INTRODUCTION
27. We chose the title
of this Report with the intention of drawing to wider attention
that roughly one third of the EC Budget is devoted to the Structural
Funds and the Cohesion Fund and that, despite their somewhat opaque
titles, these funds raise issues that deserve serious consideration
now. The policies adopted to reduce disparities between the Member
States of the EU and between their regions and, we would add,
between their smaller local communities, must be made as effective
and efficient as possible. We wish to promote and contribute
to a debate on the policies and practices required so that the
costs to be borne are distributed, after open political decision,
acceptably and equitably.
28. This Part of the
Report contains the Opinion of the Committee on the major issues
encountered during the enquiry set against the evidence which
led us to form our opinion. For each major topic, before stating
our Opinion, which is set out in bold type, relevant evidence
is summarised and impressions formed on our field visits are set
out.
29. Our Report is not
intended to be comprehensive. We have concentrated on the major
issues of how responsibility for cohesion is shared between the
EU and the various tiers of government within Member States; the
principles guiding the application of the Structural Funds and
the Cohesion Fund; the achievement of the policies in terms of
increased cohesion; lessons to be learned from experience in the
administration of the funds; and the future of the funds.
30. We are not so rash
as to claim expertise in all the administrative complexities of
the Structural Funds and the Cohesion Fund and the details of
their application across fifteen Member States. However, we think
that our enquiry has given us an insight into some of the strategic
issues that arise. We now put forward what are intended to be
constructive thoughts on the way ahead for the funds in a period
which is expected to be shaped by EMU, by enlargement of the EU
and by new arrangements for financing the Community after 1999.

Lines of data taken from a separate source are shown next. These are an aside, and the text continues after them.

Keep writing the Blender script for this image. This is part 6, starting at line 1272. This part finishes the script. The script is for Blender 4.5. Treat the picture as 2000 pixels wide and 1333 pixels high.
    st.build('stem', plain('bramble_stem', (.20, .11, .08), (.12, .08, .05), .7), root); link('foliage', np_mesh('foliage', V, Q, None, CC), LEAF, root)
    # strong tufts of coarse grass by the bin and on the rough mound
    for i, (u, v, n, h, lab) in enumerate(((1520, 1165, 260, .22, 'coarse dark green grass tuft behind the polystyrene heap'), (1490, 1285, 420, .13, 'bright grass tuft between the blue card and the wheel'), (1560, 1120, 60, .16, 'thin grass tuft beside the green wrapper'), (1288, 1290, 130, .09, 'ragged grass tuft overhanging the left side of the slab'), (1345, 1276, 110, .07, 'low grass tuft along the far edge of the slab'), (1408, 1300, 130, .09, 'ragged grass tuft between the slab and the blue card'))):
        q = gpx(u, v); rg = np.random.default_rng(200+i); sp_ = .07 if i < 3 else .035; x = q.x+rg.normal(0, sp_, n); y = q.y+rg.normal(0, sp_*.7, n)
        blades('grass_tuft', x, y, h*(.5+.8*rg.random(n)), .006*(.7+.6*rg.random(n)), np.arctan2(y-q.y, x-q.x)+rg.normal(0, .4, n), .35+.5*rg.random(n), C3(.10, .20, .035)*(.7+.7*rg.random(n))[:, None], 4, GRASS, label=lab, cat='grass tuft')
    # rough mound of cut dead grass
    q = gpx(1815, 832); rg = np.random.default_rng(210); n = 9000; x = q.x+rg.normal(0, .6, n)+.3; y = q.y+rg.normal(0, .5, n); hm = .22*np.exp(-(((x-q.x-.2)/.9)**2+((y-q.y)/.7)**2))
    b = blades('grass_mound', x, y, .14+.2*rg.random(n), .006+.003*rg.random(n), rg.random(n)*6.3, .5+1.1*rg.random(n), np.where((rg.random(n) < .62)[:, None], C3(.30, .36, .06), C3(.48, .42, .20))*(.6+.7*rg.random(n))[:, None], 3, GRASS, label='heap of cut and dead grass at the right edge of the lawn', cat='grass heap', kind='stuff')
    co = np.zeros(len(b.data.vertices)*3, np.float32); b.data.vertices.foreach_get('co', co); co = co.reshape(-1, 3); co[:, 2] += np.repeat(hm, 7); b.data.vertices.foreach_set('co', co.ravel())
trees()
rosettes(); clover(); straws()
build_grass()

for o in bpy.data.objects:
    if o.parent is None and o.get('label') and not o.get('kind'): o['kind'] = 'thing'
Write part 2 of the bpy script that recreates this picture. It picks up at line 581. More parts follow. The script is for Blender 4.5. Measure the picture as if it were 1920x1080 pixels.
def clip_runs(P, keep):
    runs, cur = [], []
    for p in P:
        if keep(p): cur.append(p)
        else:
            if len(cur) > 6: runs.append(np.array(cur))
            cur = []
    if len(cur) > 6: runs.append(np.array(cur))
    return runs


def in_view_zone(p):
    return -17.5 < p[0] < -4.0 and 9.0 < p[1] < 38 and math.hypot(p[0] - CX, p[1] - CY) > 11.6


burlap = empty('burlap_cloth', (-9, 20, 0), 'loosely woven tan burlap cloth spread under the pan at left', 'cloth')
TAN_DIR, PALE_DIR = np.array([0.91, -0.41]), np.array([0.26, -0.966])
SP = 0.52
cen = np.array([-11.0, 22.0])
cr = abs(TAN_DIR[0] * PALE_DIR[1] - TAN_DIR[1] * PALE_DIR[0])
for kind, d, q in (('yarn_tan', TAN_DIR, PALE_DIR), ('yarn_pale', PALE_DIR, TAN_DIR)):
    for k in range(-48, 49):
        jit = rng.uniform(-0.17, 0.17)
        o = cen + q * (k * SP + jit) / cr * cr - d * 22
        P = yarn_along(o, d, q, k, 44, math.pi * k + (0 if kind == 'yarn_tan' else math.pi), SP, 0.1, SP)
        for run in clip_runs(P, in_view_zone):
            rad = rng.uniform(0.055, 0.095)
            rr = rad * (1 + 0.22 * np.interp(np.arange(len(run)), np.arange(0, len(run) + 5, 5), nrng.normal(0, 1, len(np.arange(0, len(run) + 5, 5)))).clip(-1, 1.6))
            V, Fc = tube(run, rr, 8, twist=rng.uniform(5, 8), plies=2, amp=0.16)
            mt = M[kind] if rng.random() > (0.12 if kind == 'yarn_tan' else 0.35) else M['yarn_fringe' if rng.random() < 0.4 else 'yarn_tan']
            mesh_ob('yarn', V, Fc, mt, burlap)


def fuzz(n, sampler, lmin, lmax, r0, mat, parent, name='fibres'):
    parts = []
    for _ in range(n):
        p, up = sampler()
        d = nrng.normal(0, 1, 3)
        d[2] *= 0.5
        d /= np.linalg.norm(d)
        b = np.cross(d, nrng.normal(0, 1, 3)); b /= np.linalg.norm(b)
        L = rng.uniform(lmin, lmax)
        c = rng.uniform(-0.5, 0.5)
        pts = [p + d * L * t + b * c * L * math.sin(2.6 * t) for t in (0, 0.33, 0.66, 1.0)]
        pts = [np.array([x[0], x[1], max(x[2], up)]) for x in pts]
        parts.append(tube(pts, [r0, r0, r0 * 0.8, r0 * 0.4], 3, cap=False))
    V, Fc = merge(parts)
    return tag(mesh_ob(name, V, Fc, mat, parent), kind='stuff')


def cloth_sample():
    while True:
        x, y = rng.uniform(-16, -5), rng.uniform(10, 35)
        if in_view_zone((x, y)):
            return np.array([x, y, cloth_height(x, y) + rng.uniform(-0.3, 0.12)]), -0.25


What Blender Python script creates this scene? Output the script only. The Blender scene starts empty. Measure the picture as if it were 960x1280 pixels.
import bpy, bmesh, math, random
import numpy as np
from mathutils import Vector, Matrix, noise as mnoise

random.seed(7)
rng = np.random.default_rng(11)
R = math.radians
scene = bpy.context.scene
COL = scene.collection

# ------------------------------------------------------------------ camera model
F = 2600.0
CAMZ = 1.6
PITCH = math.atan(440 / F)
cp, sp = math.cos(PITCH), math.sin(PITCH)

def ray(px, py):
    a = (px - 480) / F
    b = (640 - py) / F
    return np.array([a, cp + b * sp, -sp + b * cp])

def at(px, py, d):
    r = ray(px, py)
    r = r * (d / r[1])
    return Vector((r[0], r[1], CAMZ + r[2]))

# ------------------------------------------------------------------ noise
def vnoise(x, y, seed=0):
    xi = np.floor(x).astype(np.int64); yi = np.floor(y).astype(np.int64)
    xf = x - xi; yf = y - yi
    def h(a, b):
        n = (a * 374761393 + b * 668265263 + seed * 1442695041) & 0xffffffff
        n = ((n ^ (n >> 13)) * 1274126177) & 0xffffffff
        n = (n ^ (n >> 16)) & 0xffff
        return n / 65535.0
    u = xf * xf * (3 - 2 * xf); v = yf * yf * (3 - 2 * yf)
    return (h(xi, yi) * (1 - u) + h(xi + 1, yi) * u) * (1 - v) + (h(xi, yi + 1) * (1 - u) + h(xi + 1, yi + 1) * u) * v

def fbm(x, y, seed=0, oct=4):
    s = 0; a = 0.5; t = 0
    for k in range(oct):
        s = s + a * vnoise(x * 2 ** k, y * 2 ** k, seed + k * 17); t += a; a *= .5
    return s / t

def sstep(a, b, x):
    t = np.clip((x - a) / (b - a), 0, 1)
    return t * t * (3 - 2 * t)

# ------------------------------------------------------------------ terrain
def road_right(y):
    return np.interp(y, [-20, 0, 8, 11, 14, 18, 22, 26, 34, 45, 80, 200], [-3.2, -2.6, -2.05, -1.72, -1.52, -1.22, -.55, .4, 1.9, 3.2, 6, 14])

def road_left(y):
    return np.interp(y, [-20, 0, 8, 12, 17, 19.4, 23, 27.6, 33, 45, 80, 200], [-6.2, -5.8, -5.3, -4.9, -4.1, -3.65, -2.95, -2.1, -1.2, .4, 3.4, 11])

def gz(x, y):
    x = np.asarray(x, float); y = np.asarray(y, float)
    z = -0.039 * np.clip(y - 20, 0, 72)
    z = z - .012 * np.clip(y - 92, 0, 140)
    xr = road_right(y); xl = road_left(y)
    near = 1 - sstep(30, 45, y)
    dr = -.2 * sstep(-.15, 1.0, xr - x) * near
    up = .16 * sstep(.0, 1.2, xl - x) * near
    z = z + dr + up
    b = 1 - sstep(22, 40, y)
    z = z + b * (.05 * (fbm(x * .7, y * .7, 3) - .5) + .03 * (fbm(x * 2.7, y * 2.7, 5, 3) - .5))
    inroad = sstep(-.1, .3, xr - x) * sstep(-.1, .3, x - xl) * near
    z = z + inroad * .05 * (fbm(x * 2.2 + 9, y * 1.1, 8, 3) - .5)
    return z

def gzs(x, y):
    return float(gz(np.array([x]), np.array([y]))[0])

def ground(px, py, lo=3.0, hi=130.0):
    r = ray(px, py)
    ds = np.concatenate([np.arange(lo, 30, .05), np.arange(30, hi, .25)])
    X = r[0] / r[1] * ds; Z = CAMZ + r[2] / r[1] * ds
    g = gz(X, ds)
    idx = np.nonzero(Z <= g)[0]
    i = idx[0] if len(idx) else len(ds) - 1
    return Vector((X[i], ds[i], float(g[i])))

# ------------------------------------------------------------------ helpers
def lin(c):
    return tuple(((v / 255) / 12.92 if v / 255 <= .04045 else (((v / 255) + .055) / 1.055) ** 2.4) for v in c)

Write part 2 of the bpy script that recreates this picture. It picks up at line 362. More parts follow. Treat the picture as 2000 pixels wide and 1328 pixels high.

Opinion: introductory matters:
cohesion-who pays?
31. Economic and
social development has to be paid for: investments in physical
and human resources are not always easily affordable and market
forces alone do not meet the needs of cohesion to the extent that
is called for in the democratic societies of the EU. But we know,
too, that the lack of economic and social opportunities has financial
and social penalties. There are obvious costs to the wider society
of high unemployment and areas of concentrated multiple deprivation.
Equally, there are wider benefits from increasing cohesion: the
Commission estimate that around 30 to 40 per cent of all EU funding
expended in the poorest Member States returns to the richer countries
in the form of the purchase of equipment or expertise (Q 501).
Greater cohesion is paid for, to some extent, but to a lesser
extent than is at first apparent, by the net donors; but lack
of cohesion, too, is paid for, not only in terms of the poorer
quality of life of the disadvantaged but in terms of market opportunities
as well as the income transfer payments which national governments
make in order to make the situation tolerable.